Christians, let us not forget our business: we are disciple-makers. We are truth sharers.

We are prepared to give an answer for the hope we have (1 Peter 3:15).

If we are so focused and set on the changes we can make for ourselves, then how are we going to make any Kingdom change that the Holy Spirit would avail?

Now, do you see the trap?

What Does “Seek First His Kingdom” Mean?

What are we really seeking when we are making resolutions? Honestly, I don’t think we want a fully new person to emerge, but maybe a better version of ourselves, right?

But what God is offering if we seek Him is: “His righteousness” and “all these things will be given to you as well” is the better, no, best version. God’s promises are best, not our own ideas, why?

Because of the omnis of who He is: Omniscient, Omnipresent, and Omnipotent, and because He is sovereign.

So we trust Him by seeking Him first.

Sidenote: studying theology (the nature of God) will make this ever more apparent.

Timing is Key

Seek “first” means before anything and everything you do, you seek the Lord through prayer and through His Word.

  • Before you plan, pray.
  • Before you decide, pray.
  • Before you go anywhere or begin the thing, pray.
  • Before you scroll social, pray.
  • Before you get out of bed, pray!

Give the Lord the first fruits of your heart and time. Give Him your BEFORES!

The priority is making the TIME to seek, not the actual priorities you are trying to plan.

There is confusion about which saint prayed for 3 hours at the start of their day, whether it was Martin Luther or Mother Teresa or both, the point is: prayer, communion with God, was the priority, the daily constant. It should be ours also. As pastors say all over the world, prayer is not the fall back or contingency, it is the direct line and first line to God!

Remembering God’s aseity, His omni qualities, that He is the “Creator” should lead us to realize that if He has actually created the day or year you are to have, should we not seek Him first about it?
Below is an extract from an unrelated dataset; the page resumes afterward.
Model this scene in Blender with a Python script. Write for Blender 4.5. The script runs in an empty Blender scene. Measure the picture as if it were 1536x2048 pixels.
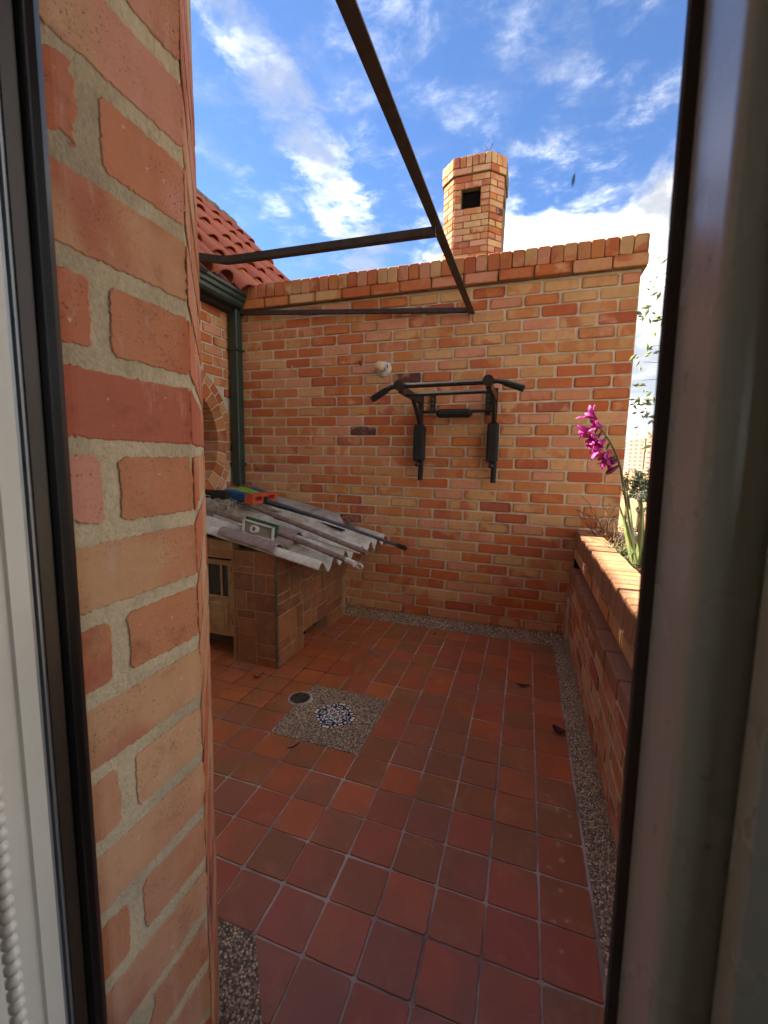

Use the natural time transitions as reminders to pray. And perhaps see interruptions as prayer reminders as well.

How Should We Pray?

We should look again to our example of Jesus, who prayed before and after everything. It was almost like He was briefing and debriefing with His Father at every turn. He might have prayed more than actually doing the things. I said, “might!” But that is a thought to ponder.

He gives us the prayer, “Our Father” in Matthew 6:9-13; this is to be our model for what to pray for.

Praying Scripture is always a reliable, well lit path to travel on. There are too many verses to list about the Word and how God works through it. Since we know our focus and our mission, we can pray that God would give us wisdom, strength, and a willing heart to carry it out. That the Holy Spirit would equip us to “seek first the Kingdom” and “go therefore and make disciples…”

Pray, Stay, and Trust (The Final Step)

Once you have prayed and stayed in the Word, the next step is to trust God in it. Trusting looks like a person continuing forward until God halts and redirects them.

When I was first a new believer as well as a new mom, I was a member of a young mothers’ group through my church. Prayer was a confusing concept to me to be honest, having grown up Catholic. Unknowingly, my idea of prayer was, in the words of my pastor, more of a “punishment or a penance” instead of a tool for talking and communing with Our Father.

One of the fellow mothers had delivered a child with Trisomy 18. This dear and precious son lived a few moments only to transfer from his mother’s arms into the arms of Jesus.

As we were in prayer over this grieving family, our leader gently mentioned, “They had prayed for God’s will to be done.”

A realization came over my mind: they prayed, then they trusted God with the results.

This family had sought first the Kingdom, and trusted their Father with their precious son.

To this day this powerful testimony of prayer and trust over the very biggest thing in your life, your child’s life, has largely shaped how I see God’s sovereignty over all.

Perhaps we should focus first on the kingdom, having only this resolution in mind: “…yet not my will, but yours be done” (Luke 22:42).